• _Task details_
Reproduce all of the data that follows, character for character.

• _Data provided_
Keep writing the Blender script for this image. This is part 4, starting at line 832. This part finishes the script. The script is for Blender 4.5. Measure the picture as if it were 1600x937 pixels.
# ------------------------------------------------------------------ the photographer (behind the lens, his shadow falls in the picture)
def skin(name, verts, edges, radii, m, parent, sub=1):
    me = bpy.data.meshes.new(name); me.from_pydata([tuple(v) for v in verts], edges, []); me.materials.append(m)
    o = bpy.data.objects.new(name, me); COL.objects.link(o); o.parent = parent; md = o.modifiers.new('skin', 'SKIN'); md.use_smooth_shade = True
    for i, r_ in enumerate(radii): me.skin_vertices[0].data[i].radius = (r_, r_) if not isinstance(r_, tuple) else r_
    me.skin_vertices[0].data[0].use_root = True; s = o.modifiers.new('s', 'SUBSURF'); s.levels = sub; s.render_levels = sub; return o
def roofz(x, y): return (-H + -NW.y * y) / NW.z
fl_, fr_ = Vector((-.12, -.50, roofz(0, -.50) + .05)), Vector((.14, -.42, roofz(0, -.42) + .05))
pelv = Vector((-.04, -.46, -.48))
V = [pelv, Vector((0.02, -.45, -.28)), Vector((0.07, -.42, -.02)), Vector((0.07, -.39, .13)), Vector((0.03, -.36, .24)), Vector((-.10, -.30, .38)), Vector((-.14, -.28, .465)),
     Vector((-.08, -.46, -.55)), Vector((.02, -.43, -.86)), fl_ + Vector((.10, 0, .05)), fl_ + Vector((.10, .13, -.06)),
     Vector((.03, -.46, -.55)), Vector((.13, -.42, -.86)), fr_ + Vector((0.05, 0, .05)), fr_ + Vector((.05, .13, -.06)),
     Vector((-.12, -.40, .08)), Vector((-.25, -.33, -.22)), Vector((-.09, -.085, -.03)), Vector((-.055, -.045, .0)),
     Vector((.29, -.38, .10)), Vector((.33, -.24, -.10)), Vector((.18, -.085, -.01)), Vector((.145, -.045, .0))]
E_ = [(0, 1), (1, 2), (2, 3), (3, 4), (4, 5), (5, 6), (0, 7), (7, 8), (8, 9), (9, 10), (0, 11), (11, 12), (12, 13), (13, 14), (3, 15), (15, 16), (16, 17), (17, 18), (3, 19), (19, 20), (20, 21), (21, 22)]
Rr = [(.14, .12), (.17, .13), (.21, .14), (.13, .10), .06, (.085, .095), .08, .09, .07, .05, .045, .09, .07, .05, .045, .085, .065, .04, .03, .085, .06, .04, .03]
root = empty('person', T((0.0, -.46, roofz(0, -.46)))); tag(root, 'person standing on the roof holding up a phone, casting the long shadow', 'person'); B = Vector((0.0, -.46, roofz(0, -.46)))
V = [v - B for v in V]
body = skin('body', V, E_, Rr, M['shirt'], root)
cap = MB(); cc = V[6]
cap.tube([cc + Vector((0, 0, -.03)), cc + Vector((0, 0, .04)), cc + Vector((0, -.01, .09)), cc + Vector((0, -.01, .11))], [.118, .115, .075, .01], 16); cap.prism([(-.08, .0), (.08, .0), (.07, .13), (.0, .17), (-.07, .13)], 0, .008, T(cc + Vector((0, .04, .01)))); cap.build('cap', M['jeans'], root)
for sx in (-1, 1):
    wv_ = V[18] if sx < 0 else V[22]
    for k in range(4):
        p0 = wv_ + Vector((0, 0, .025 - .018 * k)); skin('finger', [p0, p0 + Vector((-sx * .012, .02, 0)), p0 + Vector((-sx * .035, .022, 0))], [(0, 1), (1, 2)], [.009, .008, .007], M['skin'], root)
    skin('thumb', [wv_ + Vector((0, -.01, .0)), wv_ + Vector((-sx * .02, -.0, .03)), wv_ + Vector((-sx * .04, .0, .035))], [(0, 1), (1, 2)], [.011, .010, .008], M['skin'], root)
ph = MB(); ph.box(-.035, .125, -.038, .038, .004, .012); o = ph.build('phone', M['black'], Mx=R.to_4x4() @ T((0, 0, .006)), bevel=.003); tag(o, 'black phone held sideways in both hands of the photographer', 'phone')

• _Answer to the problem_
Keep writing the Blender script for this image. This is part 4, starting at line 832. This part finishes the script. The script is for Blender 4.5. Measure the picture as if it were 1600x937 pixels.
# ------------------------------------------------------------------ the photographer (behind the lens, his shadow falls in the picture)
def skin(name, verts, edges, radii, m, parent, sub=1):
    me = bpy.data.meshes.new(name); me.from_pydata([tuple(v) for v in verts], edges, []); me.materials.append(m)
    o = bpy.data.objects.new(name, me); COL.objects.link(o); o.parent = parent; md = o.modifiers.new('skin', 'SKIN'); md.use_smooth_shade = True
    for i, r_ in enumerate(radii): me.skin_vertices[0].data[i].radius = (r_, r_) if not isinstance(r_, tuple) else r_
    me.skin_vertices[0].data[0].use_root = True; s = o.modifiers.new('s', 'SUBSURF'); s.levels = sub; s.render_levels = sub; return o
def roofz(x, y): return (-H + -NW.y * y) / NW.z
fl_, fr_ = Vector((-.12, -.50, roofz(0, -.50) + .05)), Vector((.14, -.42, roofz(0, -.42) + .05))
pelv = Vector((-.04, -.46, -.48))
V = [pelv, Vector((0.02, -.45, -.28)), Vector((0.07, -.42, -.02)), Vector((0.07, -.39, .13)), Vector((0.03, -.36, .24)), Vector((-.10, -.30, .38)), Vector((-.14, -.28, .465)),
     Vector((-.08, -.46, -.55)), Vector((.02, -.43, -.86)), fl_ + Vector((.10, 0, .05)), fl_ + Vector((.10, .13, -.06)),
     Vector((.03, -.46, -.55)), Vector((.13, -.42, -.86)), fr_ + Vector((0.05, 0, .05)), fr_ + Vector((.05, .13, -.06)),
     Vector((-.12, -.40, .08)), Vector((-.25, -.33, -.22)), Vector((-.09, -.085, -.03)), Vector((-.055, -.045, .0)),
     Vector((.29, -.38, .10)), Vector((.33, -.24, -.10)), Vector((.18, -.085, -.01)), Vector((.145, -.045, .0))]
E_ = [(0, 1), (1, 2), (2, 3), (3, 4), (4, 5), (5, 6), (0, 7), (7, 8), (8, 9), (9, 10), (0, 11), (11, 12), (12, 13), (13, 14), (3, 15), (15, 16), (16, 17), (17, 18), (3, 19), (19, 20), (20, 21), (21, 22)]
Rr = [(.14, .12), (.17, .13), (.21, .14), (.13, .10), .06, (.085, .095), .08, .09, .07, .05, .045, .09, .07, .05, .045, .085, .065, .04, .03, .085, .06, .04, .03]
root = empty('person', T((0.0, -.46, roofz(0, -.46)))); tag(root, 'person standing on the roof holding up a phone, casting the long shadow', 'person'); B = Vector((0.0, -.46, roofz(0, -.46)))
V = [v - B for v in V]
body = skin('body', V, E_, Rr, M['shirt'], root)
cap = MB(); cc = V[6]
cap.tube([cc + Vector((0, 0, -.03)), cc + Vector((0, 0, .04)), cc + Vector((0, -.01, .09)), cc + Vector((0, -.01, .11))], [.118, .115, .075, .01], 16); cap.prism([(-.08, .0), (.08, .0), (.07, .13), (.0, .17), (-.07, .13)], 0, .008, T(cc + Vector((0, .04, .01)))); cap.build('cap', M['jeans'], root)
for sx in (-1, 1):
    wv_ = V[18] if sx < 0 else V[22]
    for k in range(4):
        p0 = wv_ + Vector((0, 0, .025 - .018 * k)); skin('finger', [p0, p0 + Vector((-sx * .012, .02, 0)), p0 + Vector((-sx * .035, .022, 0))], [(0, 1), (1, 2)], [.009, .008, .007], M['skin'], root)
    skin('thumb', [wv_ + Vector((0, -.01, .0)), wv_ + Vector((-sx * .02, -.0, .03)), wv_ + Vector((-sx * .04, .0, .035))], [(0, 1), (1, 2)], [.011, .010, .008], M['skin'], root)
ph = MB(); ph.box(-.035, .125, -.038, .038, .004, .012); o = ph.build('phone', M['black'], Mx=R.to_4x4() @ T((0, 0, .006)), bevel=.003); tag(o, 'black phone held sideways in both hands of the photographer', 'phone')